The idea for the City of Culture was conceived, Mr. Varela explained, before his tenure, during another political party’s administration. In the tailwind of Bilbao’s success story, regional governments across Spain raced to plan their own architectural attractions — the bigger, the better. But when the economy crashed, so too did public enthusiasm for plowing money into showy attractions. In Santiago de Compostela, criticism intensified as construction dragged on for years.
Still, Mr. Varela said he was confident that the City of Culture would win over its critics. “It is true that it was a polemic project, because of its dimension and because of its cost,” he said. “But the more people know about it, the more they like it.”
That sentiment can largely be attributed to the project’s intriguing design.
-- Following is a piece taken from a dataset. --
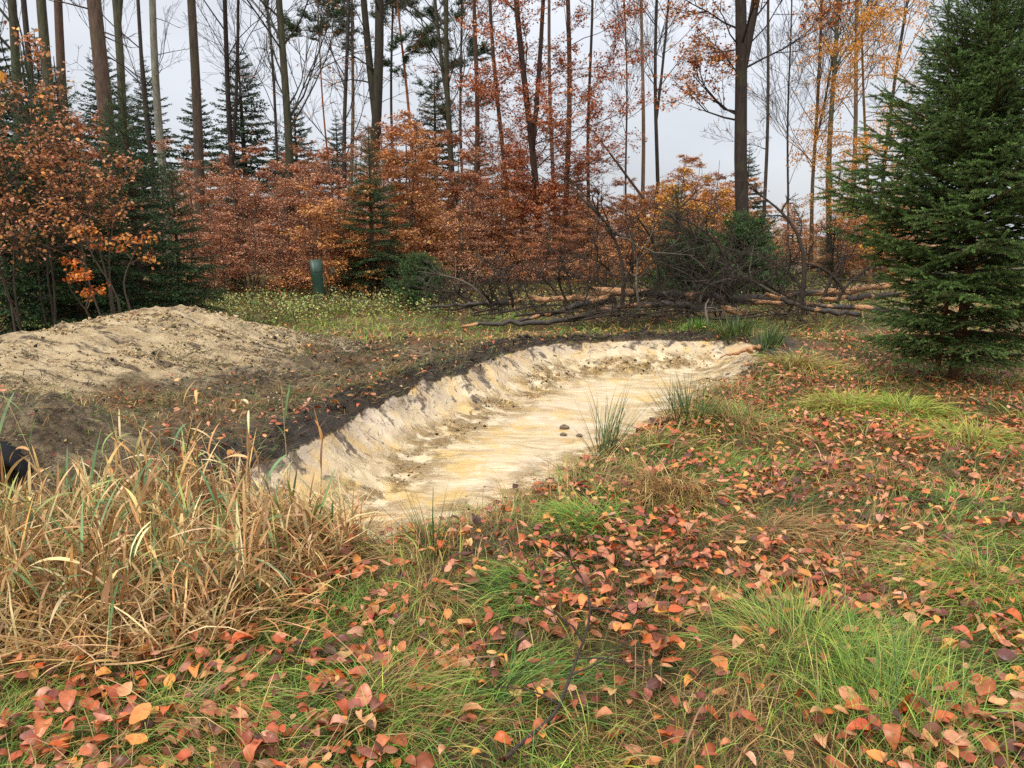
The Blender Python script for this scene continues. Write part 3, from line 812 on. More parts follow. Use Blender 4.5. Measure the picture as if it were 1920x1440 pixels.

The City of Culture was planned like a richly layered novel, with historical echoes embedded in the undulating stone-and-glass structures and in the pedestrian streets that connect its expansive plazas. From above, the structures’ giant waves of stone evoke the shape of a scallop shell — the symbol of St. James and of the Camino de Santiago.
While the City of Culture is now the grandest flash of contemporary culture in the area, other sparks of innovation are igniting in the city’s cutting-edge restaurants nestled in the historic center.
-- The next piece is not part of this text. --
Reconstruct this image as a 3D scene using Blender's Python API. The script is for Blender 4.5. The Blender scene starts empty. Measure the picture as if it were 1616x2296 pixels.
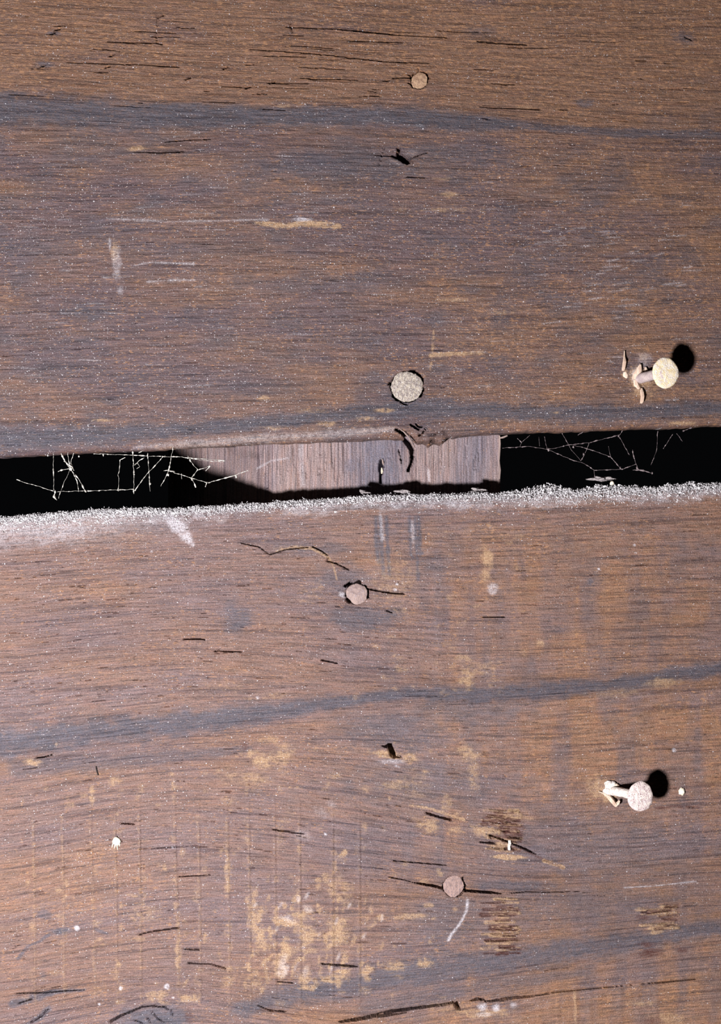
import bpy, bmesh, math, random
import numpy as np
from mathutils import Vector

random.seed(7)
rng = np.random.default_rng(7)
scene = bpy.context.scene
COL = scene.collection
S = 0.00016            # metres of wall per pixel of the frame (1616 x 2296)
CAM_D = 3300.0         # camera distance in those units


def P(x, y, d=0.0):
    """wall point: x to the right, y down, d into the wall (all in wall units) -> metres"""
    return Vector(((x - 808) * S, d * S, (1148 - y) * S))


# ------------------------------------------------------------------ camera, world, flash, exposure
cam = bpy.data.cameras.new('camera')
cam.sensor_fit = 'VERTICAL'
cam.sensor_height = 36
cam.lens = 36 * CAM_D / 2296
cam.clip_start = 0.01
cam.clip_end = 20
cam_o = bpy.data.objects.new('camera', cam)
COL.objects.link(cam_o)
cam_o.location = P(808, 1148, -CAM_D)
cam_o.rotation_euler = (math.pi / 2, 0, 0)
scene.camera = cam_o

world = bpy.data.worlds.new('world')
scene.world = world
world.use_nodes = True
world.node_tree.nodes['Background'].inputs[0].default_value = (0.8, 0.85, 1, 1)
world.node_tree.nodes['Background'].inputs[1].default_value = 0.002

lamp = bpy.data.lights.new('flash_lamp', 'POINT')
lamp.energy = 28
lamp.shadow_soft_size = 0.025
lamp.color = (1.0, 0.965, 0.99)
lamp_o = bpy.data.objects.new('flash_lamp', lamp)
COL.objects.link(lamp_o)
lamp_o.location = P(-330, 2110, -2800)

scene.view_settings.view_transform = 'Standard'
scene.view_settings.look = 'None'
scene.view_settings.gamma = 1
scene.view_settings.use_curve_mapping = False
scene.view_settings.exposure = 0.0


# ------------------------------------------------------------------ numpy noise and drawing helpers
def _hash(ix, iy, seed):
    n = (ix * 374761393 + iy * 668265263 + seed * 1442695041) & 0xFFFFFFFF
    n = ((n ^ (n >> 13)) * 1274126177) & 0xFFFFFFFF
    n = n ^ (n >> 16)
    return (n & 0xFFFFFF) / float(0xFFFFFF)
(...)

A block from the cathedral, in the cozy, stone-walled dining room at Casa Marcelo, the first sign of an innovative approach arrives with the menu, which is presented on a glowing iPad. Marcelo Tejedor, the chef, trained with the Basque chef Juan Mari Arzak, a pioneer of modernist, avant-garde cooking, and the ever-changing set menu reflects that influence.
A recent version featured a warm “cappuccino” of beet soup topped with beet foam, savory quail legs paired with sweet strawberries, an airy pea purée with chunks of yuzu and tart lemon sorbet, and fresh sardines rolled like sushi with ribbons of tempura-fried asparagus.
Those looking for a second dessert might duck into the minimalist, white-walled Casal Cotón Chocolat, set among the traditional tapas bars that line Rúa Franco. The tiny, year-old chocolate shop offers sweets like orange-flavored white chocolate discs studded with pistachios, as well as its own velvety caramel liqueur.
A few blocks away at the bustling Mercado de Abastos, whole octopuses simmer in caldrons, and wheels of homemade cheese top linen-covered benches. But even this traditional market has recently received a modern upgrade of sorts. Nestled into a stone wall beside the market is Abastos 2.0, a creative tapas joint, opened in 2009, that relies on the market’s daily specialties.
“We have no fixed menu because we have no refrigerators,” explained Iago Pazos, an owner, in an e-mail, “though we always say we have the world’s largest fridge, the market behind us.” A computer screen takes the place of a chalkboard menu, continually updating with offerings like alien-like percebes (goose barnacles) and flaky Galician-style empanadas.
Last month, Abastos 2.0 introduced its market-fresh cuisine to the City of Culture as part of an event that married food, wine, music and culture.
“The City of Culture is breathtaking,” Mr. Pazos wrote. “Eventually, it will be an engine for the city.”